* Required work *
Below is a listing. Quote from it, exactly, the lines from the one containing "Recreate this scene" down to the one containing "R_ = math.radians", both ends included, and nothing else.

** Begin Records shown **

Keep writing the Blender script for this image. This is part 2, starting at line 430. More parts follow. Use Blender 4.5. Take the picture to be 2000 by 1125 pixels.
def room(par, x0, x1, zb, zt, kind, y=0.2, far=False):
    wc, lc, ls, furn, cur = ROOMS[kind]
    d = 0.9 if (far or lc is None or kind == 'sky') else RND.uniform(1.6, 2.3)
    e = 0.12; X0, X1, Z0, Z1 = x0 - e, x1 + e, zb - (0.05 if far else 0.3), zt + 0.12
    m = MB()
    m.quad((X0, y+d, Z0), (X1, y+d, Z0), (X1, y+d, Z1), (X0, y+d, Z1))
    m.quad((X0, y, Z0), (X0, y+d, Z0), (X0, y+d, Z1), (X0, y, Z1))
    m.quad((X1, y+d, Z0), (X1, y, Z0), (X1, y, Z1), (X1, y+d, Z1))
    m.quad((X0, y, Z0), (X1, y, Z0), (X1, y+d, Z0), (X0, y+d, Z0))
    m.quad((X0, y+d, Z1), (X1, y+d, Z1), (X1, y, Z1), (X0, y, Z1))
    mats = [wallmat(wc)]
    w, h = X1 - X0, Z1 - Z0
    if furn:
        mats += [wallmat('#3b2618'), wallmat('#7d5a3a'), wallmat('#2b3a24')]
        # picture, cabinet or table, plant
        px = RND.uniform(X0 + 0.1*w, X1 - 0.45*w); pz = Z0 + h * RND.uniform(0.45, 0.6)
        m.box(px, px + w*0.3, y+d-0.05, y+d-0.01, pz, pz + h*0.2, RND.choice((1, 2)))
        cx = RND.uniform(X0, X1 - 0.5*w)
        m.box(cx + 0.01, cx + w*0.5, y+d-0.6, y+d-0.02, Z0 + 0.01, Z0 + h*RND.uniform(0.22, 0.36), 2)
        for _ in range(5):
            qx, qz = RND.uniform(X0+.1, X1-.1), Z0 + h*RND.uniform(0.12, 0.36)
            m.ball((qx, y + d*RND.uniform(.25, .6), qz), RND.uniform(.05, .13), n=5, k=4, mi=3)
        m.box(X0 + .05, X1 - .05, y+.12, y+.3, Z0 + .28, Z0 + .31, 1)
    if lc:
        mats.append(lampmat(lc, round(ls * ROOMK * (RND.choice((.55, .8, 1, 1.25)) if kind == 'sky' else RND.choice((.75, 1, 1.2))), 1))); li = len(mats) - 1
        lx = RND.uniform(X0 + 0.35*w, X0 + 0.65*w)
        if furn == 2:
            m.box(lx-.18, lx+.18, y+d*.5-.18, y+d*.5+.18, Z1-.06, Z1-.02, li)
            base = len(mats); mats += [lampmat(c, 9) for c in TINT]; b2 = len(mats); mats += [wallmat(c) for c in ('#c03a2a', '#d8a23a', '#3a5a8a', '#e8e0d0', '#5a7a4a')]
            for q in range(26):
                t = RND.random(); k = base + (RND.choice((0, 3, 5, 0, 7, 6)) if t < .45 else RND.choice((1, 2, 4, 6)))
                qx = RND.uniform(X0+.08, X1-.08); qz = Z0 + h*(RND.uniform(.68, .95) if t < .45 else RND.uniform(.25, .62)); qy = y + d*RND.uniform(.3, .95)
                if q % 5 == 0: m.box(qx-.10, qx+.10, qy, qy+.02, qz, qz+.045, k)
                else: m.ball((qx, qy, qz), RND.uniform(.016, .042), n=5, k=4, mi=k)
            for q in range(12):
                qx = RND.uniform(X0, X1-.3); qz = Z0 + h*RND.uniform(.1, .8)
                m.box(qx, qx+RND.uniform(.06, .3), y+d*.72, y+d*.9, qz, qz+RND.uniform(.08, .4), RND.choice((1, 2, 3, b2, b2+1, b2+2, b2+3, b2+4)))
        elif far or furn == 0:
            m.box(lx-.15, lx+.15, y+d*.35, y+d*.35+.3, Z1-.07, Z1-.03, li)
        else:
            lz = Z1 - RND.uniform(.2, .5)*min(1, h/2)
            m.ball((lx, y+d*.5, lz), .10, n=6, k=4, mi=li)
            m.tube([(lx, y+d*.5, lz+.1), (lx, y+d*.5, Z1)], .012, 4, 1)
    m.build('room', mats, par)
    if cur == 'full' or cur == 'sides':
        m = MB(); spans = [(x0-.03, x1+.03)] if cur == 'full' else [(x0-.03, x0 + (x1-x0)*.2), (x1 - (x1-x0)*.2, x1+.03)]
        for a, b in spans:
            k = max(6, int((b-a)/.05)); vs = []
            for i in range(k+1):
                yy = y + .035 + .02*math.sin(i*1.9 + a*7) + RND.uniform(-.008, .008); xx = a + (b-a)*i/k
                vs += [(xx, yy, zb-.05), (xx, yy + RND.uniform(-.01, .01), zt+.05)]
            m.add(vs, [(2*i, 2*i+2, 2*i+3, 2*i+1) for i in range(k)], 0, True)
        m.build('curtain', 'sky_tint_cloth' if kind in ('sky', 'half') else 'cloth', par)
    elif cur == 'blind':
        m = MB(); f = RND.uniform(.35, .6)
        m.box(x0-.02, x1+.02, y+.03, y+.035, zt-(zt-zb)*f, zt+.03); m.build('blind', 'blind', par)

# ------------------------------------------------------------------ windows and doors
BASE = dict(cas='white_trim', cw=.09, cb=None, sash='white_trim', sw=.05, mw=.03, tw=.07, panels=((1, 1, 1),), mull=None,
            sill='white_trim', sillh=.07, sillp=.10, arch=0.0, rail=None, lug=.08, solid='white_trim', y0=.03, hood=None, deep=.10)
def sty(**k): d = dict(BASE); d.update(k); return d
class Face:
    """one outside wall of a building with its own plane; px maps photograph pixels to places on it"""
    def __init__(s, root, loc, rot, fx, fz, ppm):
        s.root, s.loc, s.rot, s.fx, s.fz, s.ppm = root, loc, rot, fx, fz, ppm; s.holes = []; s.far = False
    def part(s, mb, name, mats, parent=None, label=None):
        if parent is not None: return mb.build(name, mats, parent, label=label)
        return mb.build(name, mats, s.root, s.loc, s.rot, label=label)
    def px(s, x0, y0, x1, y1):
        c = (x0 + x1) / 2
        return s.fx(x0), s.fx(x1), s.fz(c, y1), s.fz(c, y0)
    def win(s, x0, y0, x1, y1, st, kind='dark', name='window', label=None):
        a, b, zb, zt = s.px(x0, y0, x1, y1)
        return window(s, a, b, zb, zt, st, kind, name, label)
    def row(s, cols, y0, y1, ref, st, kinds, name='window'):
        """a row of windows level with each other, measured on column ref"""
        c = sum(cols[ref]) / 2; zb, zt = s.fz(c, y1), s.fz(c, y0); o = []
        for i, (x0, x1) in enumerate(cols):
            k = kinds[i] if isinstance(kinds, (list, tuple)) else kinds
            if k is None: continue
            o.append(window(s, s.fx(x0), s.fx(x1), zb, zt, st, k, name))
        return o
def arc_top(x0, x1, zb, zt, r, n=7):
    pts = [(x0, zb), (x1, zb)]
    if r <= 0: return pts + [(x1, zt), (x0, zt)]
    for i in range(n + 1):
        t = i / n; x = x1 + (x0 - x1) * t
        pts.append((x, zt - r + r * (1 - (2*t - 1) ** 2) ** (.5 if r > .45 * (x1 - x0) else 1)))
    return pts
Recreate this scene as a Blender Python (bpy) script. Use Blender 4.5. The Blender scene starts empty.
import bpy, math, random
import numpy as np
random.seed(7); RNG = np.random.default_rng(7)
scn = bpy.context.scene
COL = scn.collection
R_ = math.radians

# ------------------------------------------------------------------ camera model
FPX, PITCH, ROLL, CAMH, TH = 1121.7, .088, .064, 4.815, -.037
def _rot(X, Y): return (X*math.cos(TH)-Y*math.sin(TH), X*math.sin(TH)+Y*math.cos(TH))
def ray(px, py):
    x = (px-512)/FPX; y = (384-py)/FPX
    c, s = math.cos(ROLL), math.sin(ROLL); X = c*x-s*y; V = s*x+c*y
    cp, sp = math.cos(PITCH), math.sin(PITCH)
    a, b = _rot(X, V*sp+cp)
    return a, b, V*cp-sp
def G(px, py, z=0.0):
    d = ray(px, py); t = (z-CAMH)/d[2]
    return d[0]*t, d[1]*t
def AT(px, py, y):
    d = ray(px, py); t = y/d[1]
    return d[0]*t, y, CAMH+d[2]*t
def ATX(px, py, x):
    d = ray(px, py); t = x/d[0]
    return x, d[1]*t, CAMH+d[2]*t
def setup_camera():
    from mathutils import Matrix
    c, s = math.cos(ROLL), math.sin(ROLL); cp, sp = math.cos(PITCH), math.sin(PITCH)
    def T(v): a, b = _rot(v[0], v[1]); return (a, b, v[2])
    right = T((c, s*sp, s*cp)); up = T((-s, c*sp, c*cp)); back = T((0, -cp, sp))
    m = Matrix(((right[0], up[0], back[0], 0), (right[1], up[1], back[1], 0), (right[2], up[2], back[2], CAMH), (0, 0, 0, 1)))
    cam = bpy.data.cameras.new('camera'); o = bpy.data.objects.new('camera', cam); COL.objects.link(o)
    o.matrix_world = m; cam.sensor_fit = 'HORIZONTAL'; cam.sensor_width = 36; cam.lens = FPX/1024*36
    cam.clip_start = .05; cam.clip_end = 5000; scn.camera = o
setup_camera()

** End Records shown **

* Expected answer *
Recreate this scene as a Blender Python (bpy) script. Use Blender 4.5. The Blender scene starts empty.
import bpy, math, random
import numpy as np
random.seed(7); RNG = np.random.default_rng(7)
scn = bpy.context.scene
COL = scn.collection
R_ = math.radians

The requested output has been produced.